The Beatlicks had open-mike poetry nights at Douglas Corner Cafe, Woodstock Cafe, Bookstar, Asylum, Bean Central and other venues.

Through connections in other cities, they helped bring a new form of poetic recitation to Nashville: the poetry slam, a verbal duel of verse and emotion.

''We brought the slam concept below the Mason-Dixon line in 1990. The first slam was at Douglas Corner,'' Speer says.

The Beatlicks also produced a regular show on Nashville's Community Access Television. Speer's proudest moment was performing at the now-defunct Summer Lights Festival.

''It wasn't like some little dingy club or a small room in the back of the bookstore. It felt like we were big time,'' he says.

Speer thinks poetry will always be an underground fixture. ''I don't see it as being a mainstream thing. There's always poetry there, but it always has a back seat. We're always in the balcony.
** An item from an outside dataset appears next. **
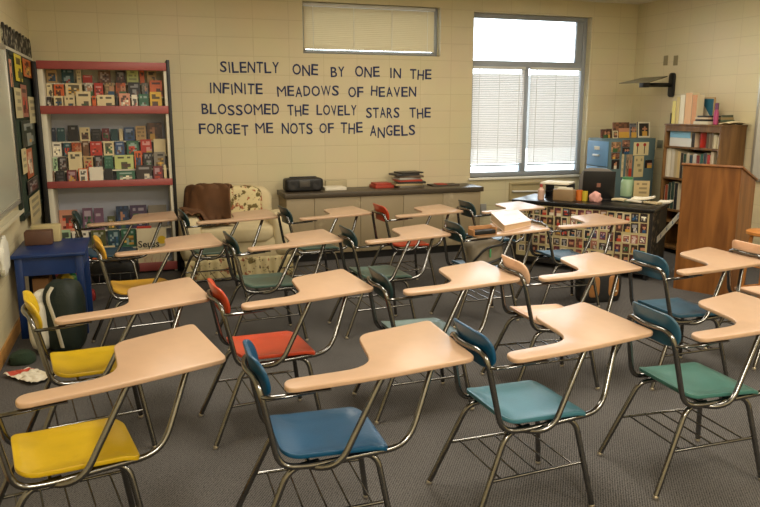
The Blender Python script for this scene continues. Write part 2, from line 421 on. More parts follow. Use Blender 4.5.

''Mostly I see it as an event that is hosted by people who love poetry. They do it not for the money or for the recognition, but because they have to do it. People need a place to share their works. I see it continuing as a little stream. It's an ancient and beloved art.''

Speer and Hirst, both in the their mid-50s, are looking forward to the tranquility of the more subdued New Mexico scene, which has pockets of poetic movement.